| DO THIS |
Repeat, exactly and in full, the lines of the listing below, but without any pictures.

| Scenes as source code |
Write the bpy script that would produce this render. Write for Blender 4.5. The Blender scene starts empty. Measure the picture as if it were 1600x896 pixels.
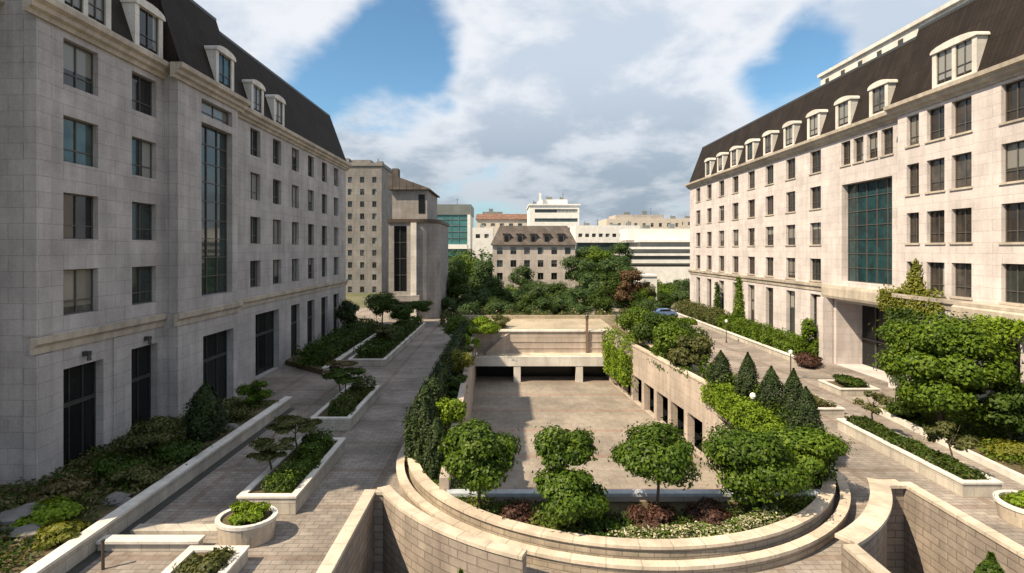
import bpy, math, random
import numpy as np
from mathutils import Vector, Matrix
from mathutils.geometry import delaunay_2d_cdt

R = math.radians
PI = math.pi
rng = np.random.default_rng(7)
random.seed(7)
S = bpy.context.scene
C = S.collection

# ------------------------------------------------------------------ camera
FPX, VPX, VPY, CAMZ = 850.0, 790.0, 390.0, 12.0
cam_d = bpy.data.cameras.new('camera')
cam_d.sensor_width = 36.0
cam_d.lens = 36.0 * FPX / 1600.0
cam_d.shift_x = (800 - VPX) / 1600.0
cam_d.shift_y = -(448 - VPY) / 1600.0
cam_d.clip_start, cam_d.clip_end = 0.5, 9000
cam = bpy.data.objects.new('camera', cam_d)
cam.location = (0, 0, CAMZ)
cam.rotation_euler = (R(90), 0, 0)
C.objects.link(cam)
S.camera = cam

# ------------------------------------------------------------------ light
SUN_EL, SUN_AZ = R(49), R(30)            # light travels towards +X and a little towards +Y
L = Vector((math.cos(SUN_AZ) * math.cos(SUN_EL), math.sin(SUN_AZ) * math.cos(SUN_EL), -math.sin(SUN_EL)))
sun_d = bpy.data.lights.new('sun', 'SUN')
sun_d.energy, sun_d.angle, sun_d.color = 5.0, R(0.5), (1.0, 0.815, 0.57)
sun = bpy.data.objects.new('sun', sun_d)
sun.rotation_euler = L.to_track_quat('-Z', 'Y').to_euler()
sun.location = (-60, -30, 80)
C.objects.link(sun)
SKY_STRENGTH = 0.10
S.view_settings.view_transform = 'Standard'
S.view_settings.look = 'None'
S.view_settings.gamma = 1.0
S.view_settings.use_curve_mapping = False
S.view_settings.exposure = 0.85
S.cycles.max_bounces = 6
S.cycles.transparent_max_bounces = 6


# ------------------------------------------------------------------ node helpers
class NT:
    def __init__(s, tree):
        s.t, s.n, s.l = tree, tree.nodes, tree.links
        s.n.clear()

    def add(s, typ, **kw):
        nd = s.n.new(typ)
        for k, v in kw.items():
            setattr(nd, k, v)
        return nd

    def put(s, sock, v):
        if isinstance(v, bpy.types.NodeSocket):
            s.l.new(v, sock)
        elif v is not None:
            sock.default_value = v

    def math(s, op, a, b=None, c=None, clamp=False):
        nd = s.add('ShaderNodeMath', operation=op, use_clamp=clamp)
        s.put(nd.inputs[0], a)
        if b is not None: s.put(nd.inputs[1], b)
        if c is not None: s.put(nd.inputs[2], c)
        return nd.outputs[0]

    def vmath(s, op, a, b=None):
        nd = s.add('ShaderNodeVectorMath', operation=op)
        s.put(nd.inputs[0], a)
        if b is not None: s.put(nd.inputs[1], b)
        return nd.outputs['Value'] if op in ('DOT_PRODUCT', 'LENGTH') else nd.outputs[0]

    def mix(s, f, a, b, blend='MIX'):
        nd = s.add('ShaderNodeMix', data_type='RGBA', blend_type=blend)
        s.put(nd.inputs[0], f); s.put(nd.inputs[6], a); s.put(nd.inputs[7], b)
        return nd.outputs[2]

    def comb(s, x, y, z):
        nd = s.add('ShaderNodeCombineXYZ')
        s.put(nd.inputs[0], x); s.put(nd.inputs[1], y); s.put(nd.inputs[2], z)
        return nd.outputs[0]

    def sep(s, v):
        nd = s.add('ShaderNodeSeparateXYZ'); s.put(nd.inputs[0], v)
        return nd.outputs

    def noise(s, vec, scale, detail=4, rough=0.55, dist=0.0):
        nd = s.add('ShaderNodeTexNoise')
        s.put(nd.inputs['Vector'], vec)
        nd.inputs['Scale'].default_value = scale
        nd.inputs['Detail'].default_value = detail
        nd.inputs['Roughness'].default_value = rough
        nd.inputs['Distortion'].default_value = dist
        return nd.outputs['Fac']

    def ramp(s, f, stops, interp='LINEAR'):
        nd = s.add('ShaderNodeValToRGB')
        nd.color_ramp.interpolation = interp
        els = nd.color_ramp.elements
        els[0].position, els[0].color = stops[0]
        els[1].position, els[1].color = stops[-1]
        for p, c in stops[1:-1]:
            e = els.new(p); e.color = c
        s.put(nd.inputs[0], f)
        return nd.outputs[0]

    def maprange(s, v, a, b, c=0.0, d=1.0, smooth=True):
        nd = s.add('ShaderNodeMapRange')
        nd.interpolation_type = 'SMOOTHSTEP' if smooth else 'LINEAR'
        s.put(nd.inputs[0], v)
        for i, x in enumerate((a, b, c, d)): nd.inputs[i + 1].default_value = x
        return nd.outputs[0]


def c4(c, k=1.0):
    return (c[0] * k, c[1] * k, c[2] * k, 1.0)


def new_mat(name):
    m = bpy.data.materials.new(name)
    m.use_nodes = True
    nt = NT(m.node_tree)
    out = nt.add('ShaderNodeOutputMaterial')
    return m, nt, out


def principled(nt, out, col, rough=0.8, spec=0.4, metal=0.0, bump=None, bump_s=0.3, dist=0.02):
    p = nt.add('ShaderNodeBsdfPrincipled')
    nt.put(p.inputs['Base Color'], col)
    nt.put(p.inputs['Roughness'], rough)
    nt.put(p.inputs['Specular IOR Level'], spec)
    p.inputs['Metallic'].default_value = metal
    if bump is not None:
        b = nt.add('ShaderNodeBump')
        b.inputs['Strength'].default_value = bump_s
        b.inputs['Distance'].default_value = dist
        nt.put(b.inputs['Height'], bump)
        nt.l.new(b.outputs[0], p.inputs['Normal'])
    nt.l.new(p.outputs[0], out.inputs[0])
    return p


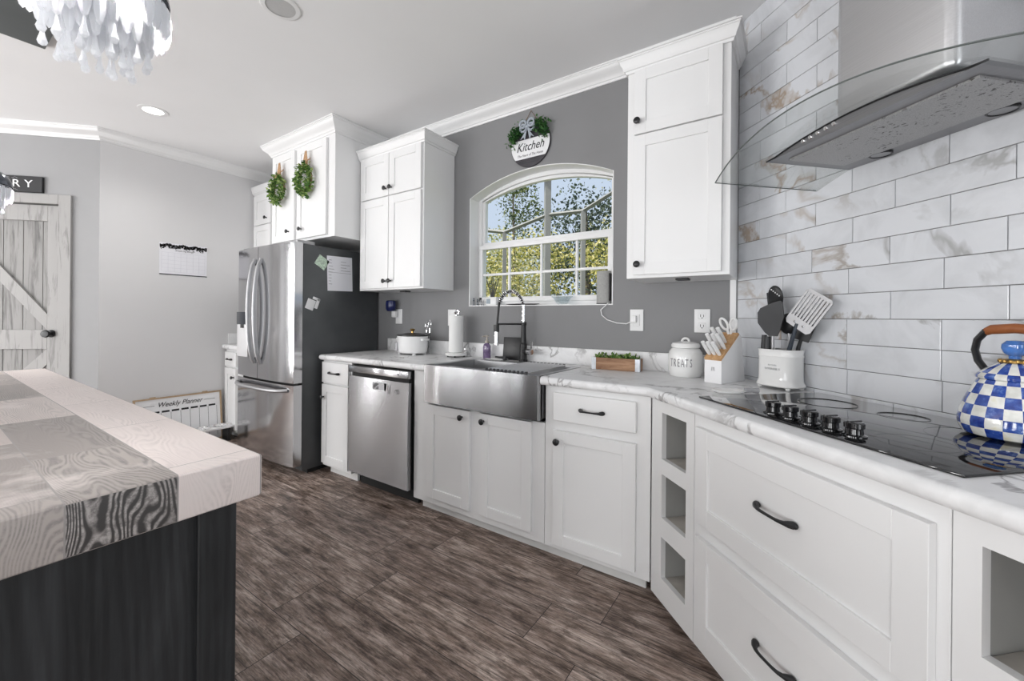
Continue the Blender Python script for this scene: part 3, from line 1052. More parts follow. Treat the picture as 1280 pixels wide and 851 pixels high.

| COMPLETED TASK |
Write the bpy script that would produce this render. Write for Blender 4.5. The Blender scene starts empty. Measure the picture as if it were 1600x896 pixels.
import bpy, math, random
import numpy as np
from mathutils import Vector, Matrix
from mathutils.geometry import delaunay_2d_cdt

R = math.radians
PI = math.pi
rng = np.random.default_rng(7)
random.seed(7)
S = bpy.context.scene
C = S.collection

# ------------------------------------------------------------------ camera
FPX, VPX, VPY, CAMZ = 850.0, 790.0, 390.0, 12.0
cam_d = bpy.data.cameras.new('camera')
cam_d.sensor_width = 36.0
cam_d.lens = 36.0 * FPX / 1600.0
cam_d.shift_x = (800 - VPX) / 1600.0
cam_d.shift_y = -(448 - VPY) / 1600.0
cam_d.clip_start, cam_d.clip_end = 0.5, 9000
cam = bpy.data.objects.new('camera', cam_d)
cam.location = (0, 0, CAMZ)
cam.rotation_euler = (R(90), 0, 0)
C.objects.link(cam)
S.camera = cam

# ------------------------------------------------------------------ light
SUN_EL, SUN_AZ = R(49), R(30)            # light travels towards +X and a little towards +Y
L = Vector((math.cos(SUN_AZ) * math.cos(SUN_EL), math.sin(SUN_AZ) * math.cos(SUN_EL), -math.sin(SUN_EL)))
sun_d = bpy.data.lights.new('sun', 'SUN')
sun_d.energy, sun_d.angle, sun_d.color = 5.0, R(0.5), (1.0, 0.815, 0.57)
sun = bpy.data.objects.new('sun', sun_d)
sun.rotation_euler = L.to_track_quat('-Z', 'Y').to_euler()
sun.location = (-60, -30, 80)
C.objects.link(sun)
SKY_STRENGTH = 0.10
S.view_settings.view_transform = 'Standard'
S.view_settings.look = 'None'
S.view_settings.gamma = 1.0
S.view_settings.use_curve_mapping = False
S.view_settings.exposure = 0.85
S.cycles.max_bounces = 6
S.cycles.transparent_max_bounces = 6


# ------------------------------------------------------------------ node helpers
class NT:
    def __init__(s, tree):
        s.t, s.n, s.l = tree, tree.nodes, tree.links
        s.n.clear()

    def add(s, typ, **kw):
        nd = s.n.new(typ)
        for k, v in kw.items():
            setattr(nd, k, v)
        return nd

    def put(s, sock, v):
        if isinstance(v, bpy.types.NodeSocket):
            s.l.new(v, sock)
        elif v is not None:
            sock.default_value = v

    def math(s, op, a, b=None, c=None, clamp=False):
        nd = s.add('ShaderNodeMath', operation=op, use_clamp=clamp)
        s.put(nd.inputs[0], a)
        if b is not None: s.put(nd.inputs[1], b)
        if c is not None: s.put(nd.inputs[2], c)
        return nd.outputs[0]

    def vmath(s, op, a, b=None):
        nd = s.add('ShaderNodeVectorMath', operation=op)
        s.put(nd.inputs[0], a)
        if b is not None: s.put(nd.inputs[1], b)
        return nd.outputs['Value'] if op in ('DOT_PRODUCT', 'LENGTH') else nd.outputs[0]

    def mix(s, f, a, b, blend='MIX'):
        nd = s.add('ShaderNodeMix', data_type='RGBA', blend_type=blend)
        s.put(nd.inputs[0], f); s.put(nd.inputs[6], a); s.put(nd.inputs[7], b)
        return nd.outputs[2]

    def comb(s, x, y, z):
        nd = s.add('ShaderNodeCombineXYZ')
        s.put(nd.inputs[0], x); s.put(nd.inputs[1], y); s.put(nd.inputs[2], z)
        return nd.outputs[0]

    def sep(s, v):
        nd = s.add('ShaderNodeSeparateXYZ'); s.put(nd.inputs[0], v)
        return nd.outputs

    def noise(s, vec, scale, detail=4, rough=0.55, dist=0.0):
        nd = s.add('ShaderNodeTexNoise')
        s.put(nd.inputs['Vector'], vec)
        nd.inputs['Scale'].default_value = scale
        nd.inputs['Detail'].default_value = detail
        nd.inputs['Roughness'].default_value = rough
        nd.inputs['Distortion'].default_value = dist
        return nd.outputs['Fac']

    def ramp(s, f, stops, interp='LINEAR'):
        nd = s.add('ShaderNodeValToRGB')
        nd.color_ramp.interpolation = interp
        els = nd.color_ramp.elements
        els[0].position, els[0].color = stops[0]
        els[1].position, els[1].color = stops[-1]
        for p, c in stops[1:-1]:
            e = els.new(p); e.color = c
        s.put(nd.inputs[0], f)
        return nd.outputs[0]

    def maprange(s, v, a, b, c=0.0, d=1.0, smooth=True):
        nd = s.add('ShaderNodeMapRange')
        nd.interpolation_type = 'SMOOTHSTEP' if smooth else 'LINEAR'
        s.put(nd.inputs[0], v)
        for i, x in enumerate((a, b, c, d)): nd.inputs[i + 1].default_value = x
        return nd.outputs[0]


def c4(c, k=1.0):
    return (c[0] * k, c[1] * k, c[2] * k, 1.0)


def new_mat(name):
    m = bpy.data.materials.new(name)
    m.use_nodes = True
    nt = NT(m.node_tree)
    out = nt.add('ShaderNodeOutputMaterial')
    return m, nt, out


def principled(nt, out, col, rough=0.8, spec=0.4, metal=0.0, bump=None, bump_s=0.3, dist=0.02):
    p = nt.add('ShaderNodeBsdfPrincipled')
    nt.put(p.inputs['Base Color'], col)
    nt.put(p.inputs['Roughness'], rough)
    nt.put(p.inputs['Specular IOR Level'], spec)
    p.inputs['Metallic'].default_value = metal
    if bump is not None:
        b = nt.add('ShaderNodeBump')
        b.inputs['Strength'].default_value = bump_s
        b.inputs['Distance'].default_value = dist
        nt.put(b.inputs['Height'], bump)
        nt.l.new(b.outputs[0], p.inputs['Normal'])
    nt.l.new(p.outputs[0], out.inputs[0])
    return p


Continue the Blender Python script for this scene: part 3, from line 1052. More parts follow. Treat the picture as 1280 pixels wide and 851 pixels high.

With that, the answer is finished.